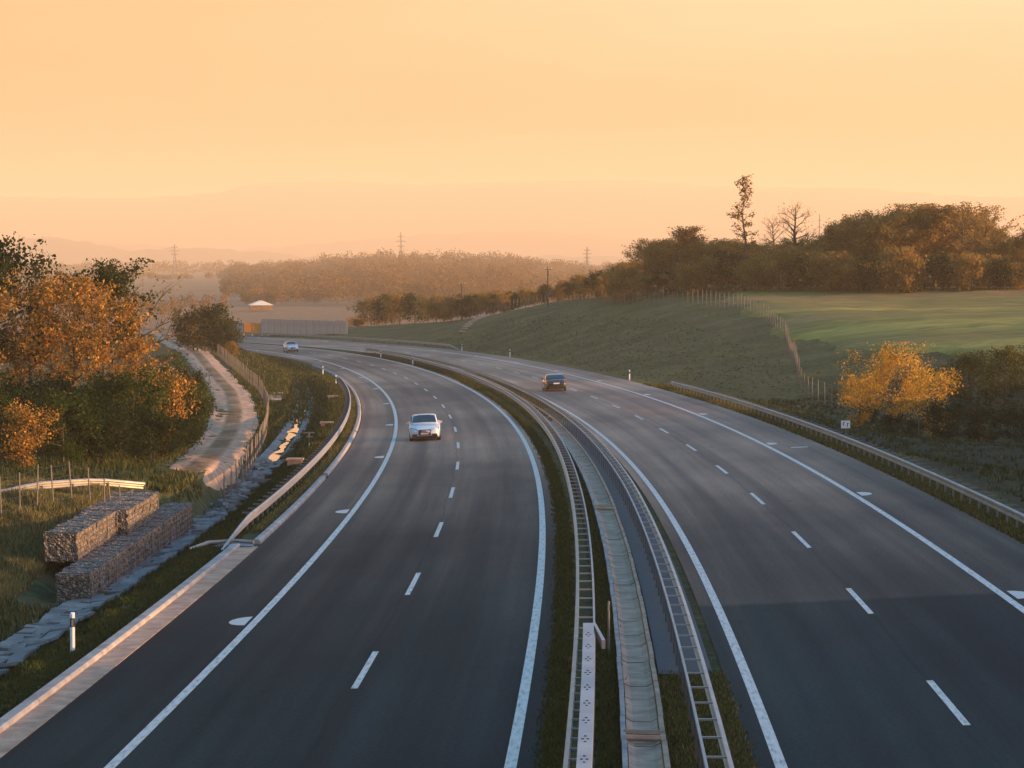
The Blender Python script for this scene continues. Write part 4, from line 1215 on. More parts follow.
# ------------------------------------------------------------------ trees
def tree_kind(kind, H, R, leafm, n_leaf, leaf, seed, trunk_r=.14, first=.25, limbs=14, cluster=.42, droop=0.0, shape='oval', tint=(0, 1), twigs=True, sub=4, spread=1.0):
    """tapered trunk, limbs and twigs; leaves cluster along the twigs. Unit tree standing at the origin."""
    rr = random.Random(seed); rg = np.random.default_rng(seed)
    r = empty(kind); mb = MB(); tips = []
    tp = [Vector((0, 0, -.3))]; n = 7
    for k in range(1, n + 1):
        f = k / n; tp.append(Vector((rr.gauss(0, .05) * H * .25 * f, rr.gauss(0, .05) * H * .25 * f, H * .92 * f)))
    mb.tube(tp, [trunk_r * (1.25 - f * 1.15) for f in np.linspace(0, 1, n + 1)], 7)
    def along(f):
        q = f * n; i = min(int(q), n - 1); return tp[i].lerp(tp[i + 1], q - i)
    for k in range(limbs):
        f = first + (1 - first) * ((k + rr.uniform(.1, .9)) / limbs) ** .9
        f = min(f, .98); p = along(f); az = k * 2.4 + rr.uniform(-.5, .5)
        if shape == 'oval': env = math.sin(math.pi * min(1, (f - first * .6) / (1.08 - first * .6))) ** .6
        elif shape == 'round': env = max(.35, math.sin(math.pi * (.12 + .84 * (f - first) / (1 - first))) ** .5)
        elif shape == 'column': env = .75 - .35 * f
        else: env = 1.05 - .75 * f
        ln = R * env * rr.uniform(.7, 1.12) * spread; up = rr.uniform(.2, .75) + (.3 if f > .7 else 0) - droop
        dirv = Vector((math.cos(az), math.sin(az), up)).normalized()
        m_ = p + dirv * ln * .5 + Vector((0, 0, rr.uniform(-.05, .12) * ln)); e_ = p + dirv * ln + Vector((0, 0, rr.uniform(-.1, .2) * ln))
        lr = trunk_r * (1 - f * .75) * .5
        mb.tube([p, m_, e_], [lr, lr * .6, lr * .15], 5)
        for j in range(sub):
            g = rr.uniform(.3, 1.0); q = p.lerp(m_, g * 2) if g < .5 else m_.lerp(e_, (g - .5) * 2)
            d2 = (dirv + Vector((rr.uniform(-1, 1), rr.uniform(-1, 1), rr.uniform(-.5, .9)))).normalized(); l2 = ln * rr.uniform(.25, .5) + .25
            q2 = q + d2 * l2
            if twigs: mb.tube([q, q.lerp(q2, .5) + Vector((0, 0, .05)), q2], [lr * .4, lr * .25, lr * .08], 4, False)
            tips.append((q, q2)); 
            if twigs and rr.random() < .7:
                q3 = q2 + (d2 + Vector((rr.uniform(-.9, .9), rr.uniform(-.9, .9), rr.uniform(-.3, .8)))).normalized() * l2 * .6
                mb.tube([q2, q3], [lr * .12, lr * .05], 3, False); tips.append((q2, q3))
        tips.append((m_, e_))
    mb.build('trunk', M['bark'], r, True); top_ = float(max(v[2] for v in mb.v))
    if n_leaf:
        T0 = np.array([t_[0] for t_ in tips]); T1 = np.array([t_[1] for t_ in tips])
        wgt = rg.uniform(.25, 1.6, len(T0)); wgt /= wgt.sum()
        ti = rg.choice(len(T0), n_leaf, p=wgt); f = rg.uniform(.1, 1.15, n_leaf)[:, None]
        c = T0[ti] * (1 - f) + T1[ti] * f + rg.normal(0, cluster, (n_leaf, 3)) * np.array([1, 1, .8])
        c[:, 2] = np.maximum(c[:, 2], .12)
        if n_leaf > 2500:
            top_ = float(np.percentile(c[:, 2], 99.6)); hi = c[:, 2] > top_; c[hi, 2] = top_ - rg.uniform(0, 1.2, hi.sum())
        a = rg.normal(0, 1, (n_leaf, 3)); a /= np.linalg.norm(a, axis=1)[:, None]
        b_ = np.cross(a, rg.normal(0, 1, (n_leaf, 3))); b_ /= np.linalg.norm(b_, axis=1)[:, None]
        sz = leaf * (.45 + 1.15 * rg.uniform(0, 1, (n_leaf, 1)) ** 1.8)
        quad = np.stack([c - a * sz * .6, c + b_ * sz * .38, c + a * sz * .7, c - b_ * sz * .38], 1).reshape(-1, 3)
        clump = rg.uniform(0, 1, len(T0))
        tv = tint[0] + (tint[1] - tint[0]) * np.clip(.55 * clump[ti] + .45 * rg.uniform(0, 1, n_leaf) + .12 * (c[:, 2] / H - .5), 0, 1)
        raw_mesh('crown', quad, 4, leafm, tv, r)
    r['_h'] = top_
    return r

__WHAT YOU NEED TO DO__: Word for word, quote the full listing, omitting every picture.

__WRITTEN RESPONSE__:
The Blender Python script for this scene continues. Write part 4, from line 1215 on. More parts follow.
# ------------------------------------------------------------------ trees
def tree_kind(kind, H, R, leafm, n_leaf, leaf, seed, trunk_r=.14, first=.25, limbs=14, cluster=.42, droop=0.0, shape='oval', tint=(0, 1), twigs=True, sub=4, spread=1.0):
    """tapered trunk, limbs and twigs; leaves cluster along the twigs. Unit tree standing at the origin."""
    rr = random.Random(seed); rg = np.random.default_rng(seed)
    r = empty(kind); mb = MB(); tips = []
    tp = [Vector((0, 0, -.3))]; n = 7
    for k in range(1, n + 1):
        f = k / n; tp.append(Vector((rr.gauss(0, .05) * H * .25 * f, rr.gauss(0, .05) * H * .25 * f, H * .92 * f)))
    mb.tube(tp, [trunk_r * (1.25 - f * 1.15) for f in np.linspace(0, 1, n + 1)], 7)
    def along(f):
        q = f * n; i = min(int(q), n - 1); return tp[i].lerp(tp[i + 1], q - i)
    for k in range(limbs):
        f = first + (1 - first) * ((k + rr.uniform(.1, .9)) / limbs) ** .9
        f = min(f, .98); p = along(f); az = k * 2.4 + rr.uniform(-.5, .5)
        if shape == 'oval': env = math.sin(math.pi * min(1, (f - first * .6) / (1.08 - first * .6))) ** .6
        elif shape == 'round': env = max(.35, math.sin(math.pi * (.12 + .84 * (f - first) / (1 - first))) ** .5)
        elif shape == 'column': env = .75 - .35 * f
        else: env = 1.05 - .75 * f
        ln = R * env * rr.uniform(.7, 1.12) * spread; up = rr.uniform(.2, .75) + (.3 if f > .7 else 0) - droop
        dirv = Vector((math.cos(az), math.sin(az), up)).normalized()
        m_ = p + dirv * ln * .5 + Vector((0, 0, rr.uniform(-.05, .12) * ln)); e_ = p + dirv * ln + Vector((0, 0, rr.uniform(-.1, .2) * ln))
        lr = trunk_r * (1 - f * .75) * .5
        mb.tube([p, m_, e_], [lr, lr * .6, lr * .15], 5)
        for j in range(sub):
            g = rr.uniform(.3, 1.0); q = p.lerp(m_, g * 2) if g < .5 else m_.lerp(e_, (g - .5) * 2)
            d2 = (dirv + Vector((rr.uniform(-1, 1), rr.uniform(-1, 1), rr.uniform(-.5, .9)))).normalized(); l2 = ln * rr.uniform(.25, .5) + .25
            q2 = q + d2 * l2
            if twigs: mb.tube([q, q.lerp(q2, .5) + Vector((0, 0, .05)), q2], [lr * .4, lr * .25, lr * .08], 4, False)
            tips.append((q, q2)); 
            if twigs and rr.random() < .7:
                q3 = q2 + (d2 + Vector((rr.uniform(-.9, .9), rr.uniform(-.9, .9), rr.uniform(-.3, .8)))).normalized() * l2 * .6
                mb.tube([q2, q3], [lr * .12, lr * .05], 3, False); tips.append((q2, q3))
        tips.append((m_, e_))
    mb.build('trunk', M['bark'], r, True); top_ = float(max(v[2] for v in mb.v))
    if n_leaf:
        T0 = np.array([t_[0] for t_ in tips]); T1 = np.array([t_[1] for t_ in tips])
        wgt = rg.uniform(.25, 1.6, len(T0)); wgt /= wgt.sum()
        ti = rg.choice(len(T0), n_leaf, p=wgt); f = rg.uniform(.1, 1.15, n_leaf)[:, None]
        c = T0[ti] * (1 - f) + T1[ti] * f + rg.normal(0, cluster, (n_leaf, 3)) * np.array([1, 1, .8])
        c[:, 2] = np.maximum(c[:, 2], .12)
        if n_leaf > 2500:
            top_ = float(np.percentile(c[:, 2], 99.6)); hi = c[:, 2] > top_; c[hi, 2] = top_ - rg.uniform(0, 1.2, hi.sum())
        a = rg.normal(0, 1, (n_leaf, 3)); a /= np.linalg.norm(a, axis=1)[:, None]
        b_ = np.cross(a, rg.normal(0, 1, (n_leaf, 3))); b_ /= np.linalg.norm(b_, axis=1)[:, None]
        sz = leaf * (.45 + 1.15 * rg.uniform(0, 1, (n_leaf, 1)) ** 1.8)
        quad = np.stack([c - a * sz * .6, c + b_ * sz * .38, c + a * sz * .7, c - b_ * sz * .38], 1).reshape(-1, 3)
        clump = rg.uniform(0, 1, len(T0))
        tv = tint[0] + (tint[1] - tint[0]) * np.clip(.55 * clump[ti] + .45 * rg.uniform(0, 1, n_leaf) + .12 * (c[:, 2] / H - .5), 0, 1)
        raw_mesh('crown', quad, 4, leafm, tv, r)
    r['_h'] = top_
    return r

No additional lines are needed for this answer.